The classifier sensitivity studies revealed that the more robust classifiers tended to have decision surfaces that gradually transition from decision statistics that are strongly indicative of UXO to decision statistics that are strongly indicative of clutter. These classifiers tended to produce moderate decision statistics in the vicinity of the UXO clusters, thereby allowing test UXO that may have features somewhat different from the training UXO to be assigned decision statistics that are not strongly indicative of clutter. The model inversion investigations revealed that although information‐theoretic approaches do provide some benefit, they are not necessarily consistent in doing so. Multiple Instance Learning, however, appears to provide a substantial computational benefit, in that it can attain performance similar to that obtained with the full model inversion, but with a small fraction of the computation time.

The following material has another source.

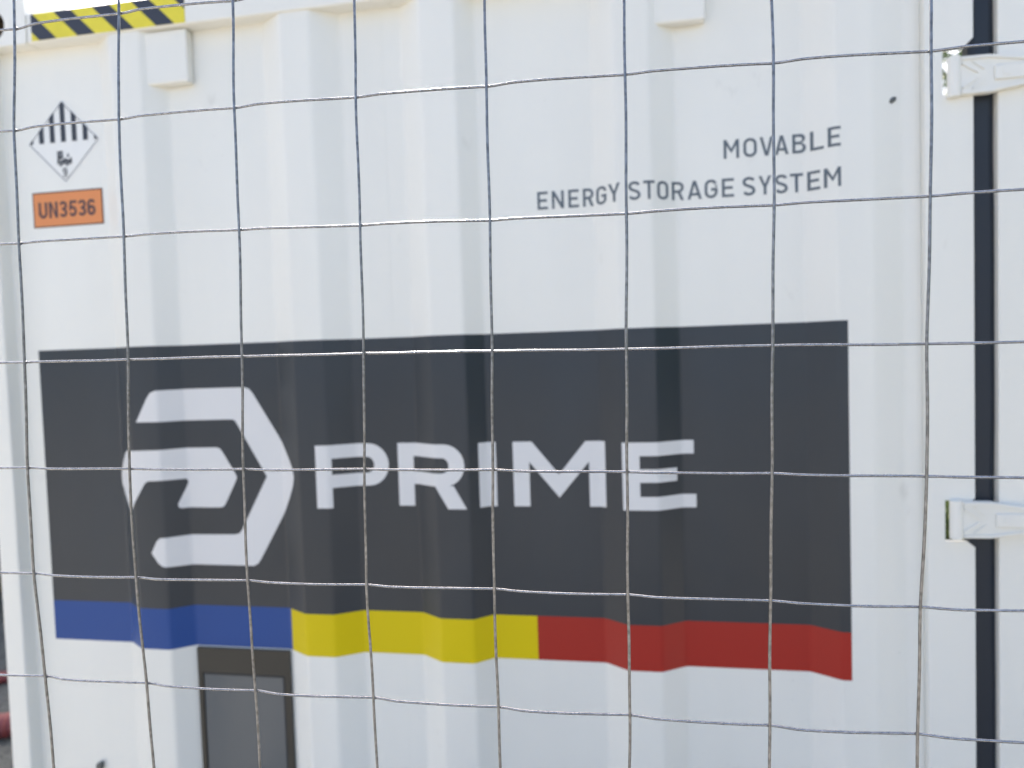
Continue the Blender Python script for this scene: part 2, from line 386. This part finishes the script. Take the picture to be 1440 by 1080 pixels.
# banner
BX0, BX1, BZ0, BZ1, BS = -1.2652, 0.3560, -0.5900, 0.0385, -0.5045
ban = decal('logo_banner', [[rect(BX0, BX1, BS, BZ1)]], M['vinyl'], box_t, 0.0005, label='charcoal banner with white emblem and PRIME lettering')
decal('blue_stripe', [[rect(BX0, -0.7062, BZ0, BS)]], M['blue'], ban, 0.0005)
decal('yellow_stripe', [[rect(-0.7062, -0.2008, BZ0, BS)]], M['yellow'], ban, 0.0005)
decal('red_stripe', [[rect(-0.2008, BX1, BZ0, BS)]], M['red'], ban, 0.0005)
EM1 = [(-1.0163, -.1166), (-.9895, -.0680), (-.9810, -.0570), (-.9690, -.0525), (-.9249, -.0518), (-.8333, -.0510), (-.7870, -.0514), (-.7778, -.0548), (-.7705, -.0640),
       (-.7077, -.1690), (-.6925, -.1945), (-.6820, -.2145), (-.6785, -.2330), (-.6822, -.2500), (-.6935, -.2740), (-.7083, -.3010), (-.7690, -.4040), (-.7764, -.4142), (-.7860, -.4190),
       (-.9333, -.4182), (-.9660, -.4172), (-.9745, -.4150), (-.9825, -.4085), (-.9968, -.3880), (-.9835, -.3630), (-.9750, -.3562), (-.9309, -.3555), (-.8248, -.3542), (-.8148, -.3518),
       (-.8085, -.3440), (-.7480, -.2341), (-.8110, -.1215), (-.8150, -.1175), (-.8210, -.1162), (-.9205, -.1166), (-.9634, -.1166)]
EM2 = [(-1.0510, -.1758), (-.9699, -.1744), (-.9296, -.1737), (-.8580, -.1735), (-.8500, -.1757), (-.8446, -.1824), (-.8165, -.2300), (-.8146, -.2359), (-.8168, -.2420), (-.8431, -.2910),
       (-.8480, -.2965), (-.8560, -.2984), (-.9370, -.2980), (-.9418, -.2952), (-.9420, -.2885), (-.9258, -.2500), (-.9240, -.2425), (-.9275, -.2376), (-.9626, -.2372), (-.9960, -.2384),
       (-1.0036, -.2425), (-1.0375, -.2960), (-1.0451, -.3012), (-1.0530, -.2960), (-1.0710, -.2690), (-1.0785, -.2493), (-1.0798, -.2297), (-1.0740, -.2050), (-1.0620, -.1850)]
decal('emblem', [[EM1], [EM2]], M['letter'], ban, 0.0011)
T, Bm = -0.1682, -0.2922; H = T-Bm
def letter(shapes): decal('letter', shapes, M['letter'], ban, 0.0011)
letter([[bowl(-.6266, -.4868, -.2525, T), bowl(-.5950, -.5172, -.2268, -.1948, .0155)[::-1]], [rect(-.6266, -.5950, Bm, -.2525)]])
letter([[bowl(-.4676, -.3265, -.2490, T), bowl(-.4356, -.3573, -.2238, -.1942, .0145)[::-1]], [rect(-.4676, -.4356, Bm, -.2490)],
        [[(-.3850, -.2490), (-.3490, -.2475), (-.3240, Bm), (-.3605, Bm)]]])
letter([[rect(-.3020, -.2710, Bm, T)]])
letter([[[(-.2380, Bm), (-.2380, T), (-.2015, T), (-.1505, -.2310), (-.0995, T), (-.0630, T), (-.0630, Bm), (-.0937, Bm), (-.0937, -.2070), (-.1508, -.2750), (-.2070, -.2070), (-.2070, Bm)]]])
letter([[[(-.0316, Bm), (.1005, Bm), (.1005, -.2675), (-.0003, -.2675), (-.0003, -.2415), (.0668, -.2415), (.0668, -.2172), (-.0003, -.2172), (-.0003, -.1930), (.0975, -.1930), (.0975, T), (-.0316, T)]]])

# lettering above the banner
L1 = [(0.1603, 0.1867), (0.1941, 0.2168), (0.2218, 0.2448), (0.2470, 0.2700), (0.2764, 0.2983), (0.3043, 0.3235), (0.3290, 0.3480)]
L2 = [(-.1761, -.1564), (-.1490, -.1267), (-.1183, -.0989), (-.0914, -.0717), (-.0668, -.0477), (-.0445, -.0230), (-.0085, .0130), (.0180, .0379), (.0424, .0624), (.0686, .0899),
      (.0962, .1212), (.1263, .1485), (.1561, .1768), (.1916, .2132), (.2188, .2404), (.2464, .2677), (.2716, .2933), (.2994, .3180), (.3230, .3478)]
for txt, ext, z, h in (('MOVABLE', L1, 0.3335, 0.0330), ('ENERGYSTORAGESYSTEM', L2, 0.2660, 0.0328)):
    for ch, (a, b) in zip(txt, ext):
        decal('letter', place(glyph(ch, (b-a)/h, 0.145), a, z, h), M['greytext'], box_t, 0.0005)

# class 9 diamond and number plate
PC, PZ, PH = -1.1735, 0.4735, 0.0830
dia = lambda r: [(PC, PZ+r), (PC-r, PZ), (PC, PZ-r), (PC+r, PZ)]
pl = decal('hazard_placard', [[dia(PH+0.006)]], M['labelwhite'], box_t, 0.0005, label='white diamond hazard placard with black bars and a 9')
decal('border_line', [[dia(PH), dia(PH-0.0022)[::-1]]], M['black'], pl, 0.0008)
for k in range(-3, 4):
    cx = PC+k*0.0262; hw = 0.0058
    def ztop(x): return PZ+max(0, PH+0.001-abs(x-PC))
    a, b = cx-hw, cx+hw
    if k == -3: a = PC-PH
    if k == 3: b = PC+PH
    if k == 0: P = [(a, PZ), (b, PZ), (b, ztop(b)), (PC, ztop(PC)), (a, ztop(a))]
    else: P = [(a, PZ), (b, PZ), (b, ztop(b)), (a, ztop(a))]
    if abs(k) == 3: P = [(q[0], q[1]) for q in P if True]; P = [(a, PZ), (b, PZ), ((b if k < 0 else a), ztop(b if k < 0 else a))]
    decal('bar', [[P]], M['black'], pl, 0.0011)
pic = [rect(-1.1905+i*0.0048, -1.1870+i*0.0048, 0.4415-0.0015*(i % 2), 0.4555) for i in range(3)]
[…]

Given a performance goal of minimizing the probability of false alarm (PFA) at probability of detection (PD) = 1, there are two important aims: 1) ensuring consistent UXO characterization via features, and 2) ensuring the chosen classifier is insensitive to UXO target features that may lie somewhat outside the cluster of most UXO features. The first aim ensures that when UXO are characterized in training, that characterization can be repeated in testing, even if site conditions vary. The second aim ensures that if, for some reason, a UXO target’s characterization is not completely consistent with previously observed UXO, the classifier still produces a decision statistic which allows for the target to be classified as UXO (i.e., the decision statistic is not strongly indicative of clutter). Both of these aims reduce risk by improving the quality UXO characterization via features and reducing classifier sensitivity to the precision of estimated UXO features.